The Dodgers also hired Dennis Mannion as chief operating officer on Nov. 7.
Despite Johnston’s claim that she is resigning, multiple sources within the organization confirmed that she is being forced out. It became apparent when Steinberg was hired on Nov. 27 that Johnston’s job might be in jeopardy. This despite the calming effect she had on the organization almost from the moment she arrived in the midst of a particularly stormy period in the club’s history.
At the time, the Dodgers were coming off a disastrous season in which they went 71-91 and finished fourth in the National League West. Meanwhile, the McCourts were being widely criticized by fans and the media for what was perceived to be a directionless stewardship of the club marked by a series of unexplained firings of key employees. General manager Paul DePodesta, meanwhile, had just fired manager Jim Tracy and was interviewing potential replacements, all the while unaware that he himself would be fired a few days later.
After bringing in Johnston, the McCourts seemed, presumably on Johnston’s advice, to fade into the background. The result was that they avoided much of the public criticism that had plagued their first year and a half after buying the club from NewsCorp in February 2004.
But the McCourts have long coveted Steinberg, a longtime Boston Red Sox executive who has worked for the Dodgers as a consultant since April. Johnston’s departure makes her the fourth communications chief to resign or be dismissed while the McCourts have owned the team.

The Dodgers could agree to terms with free agent Hiroki Kuroda as soon as today after making what general manager Ned Colletti called “significant progress” in negotiations with the right-hander from Japan on Friday.
“We had a couple of phone conversations,” Colletti said. “Hopefully, we’re closing in.”

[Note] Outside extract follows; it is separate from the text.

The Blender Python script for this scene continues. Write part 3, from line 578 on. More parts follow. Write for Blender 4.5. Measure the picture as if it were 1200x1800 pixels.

Kuroda arrived in Los Angeles from Tokyo on Wednesday, but plans to return no later than Tuesday. The Dodgers have offered what is believed to be a three-year, $30 million contract.

The Dodgers offered no further comment Friday on the Mitchell Report on steroid use in baseball. There was a passage in the report referring to an organizational meeting in October 2003 in which club officials discussed possible steroid use by Dodgers players, but no current Dodgers player was implemented in the report.